O grande Jair Rodrigues foi maior do que ele mesmo em “Disparada”

Atualizado em 9 de maio de 2014 às 0:15

 

Jair Rodrigues era tido como o precursor do rap nacional por “Deixa Isso Pra Lá”, de 1964. Parte da letra era declamada (“Deixa que digam, que pensem, que falem, deixa isso pra lá, vem pra cá, o que é tem? Eu não tô fazendo nada, você também”). Muitos rappers o reverenciavam como mestre. O gestual, com as palmas das mãos para cima e para baixo, marcou época.

Era um sambista notável, dono de um enorme carisma no palco. Entre 1965 e 1967, apresentou o programa “O Fino da Bossa” com Elis Regina. Os dois eram acompanhados pela orquestra do maestro Ciro Pereira e pelos monstros do Zimbo Trio. Sua versatilidade — e o fato de vir do interior de São Paulo — faria dele, também, um grande cantor de música sertaneja. Antes da infestação de duplas, gravou “O Menino da Porteira” e “Majestade o Sabiá”.

Mas nada superará sua interpretação de “Disparada”. Se tivesse feito só isso, se fosse o chamado one hit wonder, já seria suficiente para inscrevê-lo na história da MPB.

A toada caipira de Geraldo Vandré e Théo de Barros foi o ponto mais alto de sua trajetória e ele sabia disso.
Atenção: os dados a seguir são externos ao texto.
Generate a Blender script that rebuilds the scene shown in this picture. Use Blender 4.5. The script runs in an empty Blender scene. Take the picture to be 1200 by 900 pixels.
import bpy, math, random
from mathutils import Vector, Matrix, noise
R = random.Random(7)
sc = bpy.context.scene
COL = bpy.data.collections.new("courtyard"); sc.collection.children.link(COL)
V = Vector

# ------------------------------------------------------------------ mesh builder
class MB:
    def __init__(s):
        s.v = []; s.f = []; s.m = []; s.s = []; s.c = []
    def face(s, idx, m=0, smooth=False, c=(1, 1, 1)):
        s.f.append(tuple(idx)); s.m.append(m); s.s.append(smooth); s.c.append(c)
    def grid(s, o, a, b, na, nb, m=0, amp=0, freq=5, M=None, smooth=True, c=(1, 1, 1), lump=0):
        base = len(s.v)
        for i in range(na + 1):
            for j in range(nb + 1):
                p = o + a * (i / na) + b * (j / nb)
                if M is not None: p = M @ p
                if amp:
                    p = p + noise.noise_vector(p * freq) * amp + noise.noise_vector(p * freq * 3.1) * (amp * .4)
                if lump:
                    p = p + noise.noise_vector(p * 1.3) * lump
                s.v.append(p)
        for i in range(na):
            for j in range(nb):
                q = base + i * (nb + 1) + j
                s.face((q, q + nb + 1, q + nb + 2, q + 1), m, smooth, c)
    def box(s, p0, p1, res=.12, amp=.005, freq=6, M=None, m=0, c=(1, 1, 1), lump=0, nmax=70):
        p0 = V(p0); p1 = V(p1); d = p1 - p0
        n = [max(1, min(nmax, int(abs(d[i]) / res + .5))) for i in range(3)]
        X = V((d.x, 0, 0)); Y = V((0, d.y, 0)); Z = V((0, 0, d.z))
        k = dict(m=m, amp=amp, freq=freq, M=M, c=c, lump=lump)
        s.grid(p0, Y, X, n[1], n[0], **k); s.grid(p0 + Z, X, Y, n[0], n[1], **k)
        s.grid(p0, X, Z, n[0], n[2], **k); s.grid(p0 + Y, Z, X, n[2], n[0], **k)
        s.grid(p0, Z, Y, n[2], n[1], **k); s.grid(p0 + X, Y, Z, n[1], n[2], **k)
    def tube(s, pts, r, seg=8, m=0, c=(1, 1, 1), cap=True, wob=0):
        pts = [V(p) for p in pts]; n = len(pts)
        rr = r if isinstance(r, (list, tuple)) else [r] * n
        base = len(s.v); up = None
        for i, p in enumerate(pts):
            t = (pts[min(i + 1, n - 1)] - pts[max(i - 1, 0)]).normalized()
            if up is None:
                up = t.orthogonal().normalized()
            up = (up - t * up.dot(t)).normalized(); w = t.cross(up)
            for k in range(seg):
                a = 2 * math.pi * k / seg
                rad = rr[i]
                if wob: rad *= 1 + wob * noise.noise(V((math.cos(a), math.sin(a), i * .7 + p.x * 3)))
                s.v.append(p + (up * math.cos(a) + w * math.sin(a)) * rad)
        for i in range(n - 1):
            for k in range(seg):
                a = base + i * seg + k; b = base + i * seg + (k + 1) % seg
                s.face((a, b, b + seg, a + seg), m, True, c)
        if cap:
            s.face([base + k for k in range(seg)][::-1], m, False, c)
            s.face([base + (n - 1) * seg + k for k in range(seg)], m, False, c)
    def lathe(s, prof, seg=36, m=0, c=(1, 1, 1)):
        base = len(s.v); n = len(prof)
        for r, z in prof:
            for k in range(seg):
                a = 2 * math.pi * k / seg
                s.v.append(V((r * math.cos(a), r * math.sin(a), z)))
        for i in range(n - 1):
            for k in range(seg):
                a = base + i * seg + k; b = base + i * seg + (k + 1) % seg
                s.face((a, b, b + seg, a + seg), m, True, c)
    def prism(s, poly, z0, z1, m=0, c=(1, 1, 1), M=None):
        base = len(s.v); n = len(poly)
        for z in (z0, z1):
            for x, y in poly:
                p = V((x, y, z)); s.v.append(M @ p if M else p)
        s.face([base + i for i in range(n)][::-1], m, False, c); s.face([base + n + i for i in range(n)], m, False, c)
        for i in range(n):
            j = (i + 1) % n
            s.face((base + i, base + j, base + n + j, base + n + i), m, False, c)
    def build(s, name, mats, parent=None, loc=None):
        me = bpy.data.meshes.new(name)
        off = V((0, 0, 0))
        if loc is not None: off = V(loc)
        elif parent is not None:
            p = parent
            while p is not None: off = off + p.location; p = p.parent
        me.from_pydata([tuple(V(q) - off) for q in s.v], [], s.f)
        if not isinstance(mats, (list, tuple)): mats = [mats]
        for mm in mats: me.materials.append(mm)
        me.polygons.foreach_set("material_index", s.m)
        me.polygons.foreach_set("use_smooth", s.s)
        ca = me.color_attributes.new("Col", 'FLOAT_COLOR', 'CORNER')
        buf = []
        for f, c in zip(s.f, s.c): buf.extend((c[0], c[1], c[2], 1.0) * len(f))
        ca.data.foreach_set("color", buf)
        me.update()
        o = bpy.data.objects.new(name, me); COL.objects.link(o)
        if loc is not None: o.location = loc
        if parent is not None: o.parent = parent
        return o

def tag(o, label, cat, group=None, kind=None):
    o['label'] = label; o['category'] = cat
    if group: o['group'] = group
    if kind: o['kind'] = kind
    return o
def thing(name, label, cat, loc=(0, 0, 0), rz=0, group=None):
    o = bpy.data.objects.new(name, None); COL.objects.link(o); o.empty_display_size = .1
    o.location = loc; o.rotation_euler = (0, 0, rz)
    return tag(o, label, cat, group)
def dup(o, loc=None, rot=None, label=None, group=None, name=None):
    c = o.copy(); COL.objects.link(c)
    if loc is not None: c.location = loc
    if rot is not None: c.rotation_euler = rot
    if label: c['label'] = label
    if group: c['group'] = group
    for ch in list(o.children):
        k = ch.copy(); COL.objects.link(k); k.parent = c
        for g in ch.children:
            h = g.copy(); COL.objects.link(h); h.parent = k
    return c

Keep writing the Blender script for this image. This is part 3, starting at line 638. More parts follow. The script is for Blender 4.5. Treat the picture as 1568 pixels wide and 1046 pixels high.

Há artistas que se ressentem da obra que os projetou (Bob Dylan, para ficar num caso, propositadamente tornava “Blowin’ In The Wind” indecifrável ao vivo).

Jair nunca teve esse problema. “É a música da minha vida. Quando ela surgiu, e eu venci o festival, liberou geral. Eu pude gravar de tudo”, disse à revista Rolling Stone.

“Disparada” concorreu ao Festival da Record de 1966. Tinha um forte conteúdo político (“agora sou cavaleiro, laço firme, braço forte, num reino que não tem rei), fruto da militância de Vandré nos meios estudantis.

Coube ao apolítico Jair uma apresentação antológica. A canção certa, no lugar certo, na época certa, pelo homem certo. Sua energia, o estilo arrebatador, o vozeirão, enlouquecem a plateia. Graças ao YouTube, você não precisa mais confiar na memória de Nelson Motta para atestar isso.

A grande disputa se deu com “A Banda”, a marchinha que Chico Buarque defendeu com Nara Leão. Se esta tinha referências sutis à ditadura (“Mas para meu desencanto, o que era doce acabou”), “Disparada” mandava o lirismo, como diria Aloysio Nunes Ferreira, para a pqp.

O resultado foi empate. O crítico Zuza Homem de Mello contaria, anos depois, que, na verdade, “A Banda” ganhou por sete votos a cinco dos jurados. Nos bastidores, porém, Chico avisou que, se “A Banda” fosse a campeã, ele devolveria o prêmio em público. Chico, acertadamente, achava “Disparada” melhor. Não só ele, claro.

Jair Rodrigues se apropriou da música naquela noite. É impossível imaginar outra pessoa cantando aqueles versos. Zé Ramalho, Zizi Possi, Sérgio Reis, Daniel, o próprio Vandré — todos eles tentaram e todos ficaram minúsculos diante de Jair Rodrigues.

Jair ainda faria uma bela carreira, formando um público fiel que lotava seus shows. Naquele dia em 66 ele foi maior do que ele mesmo, mas isso nunca o incomodou. Morreu na sauna de sua casa em Cotia, de infarto. Como disse Fagner, numa definição simples, mas precisa, ele foi “uma lição de alegria”.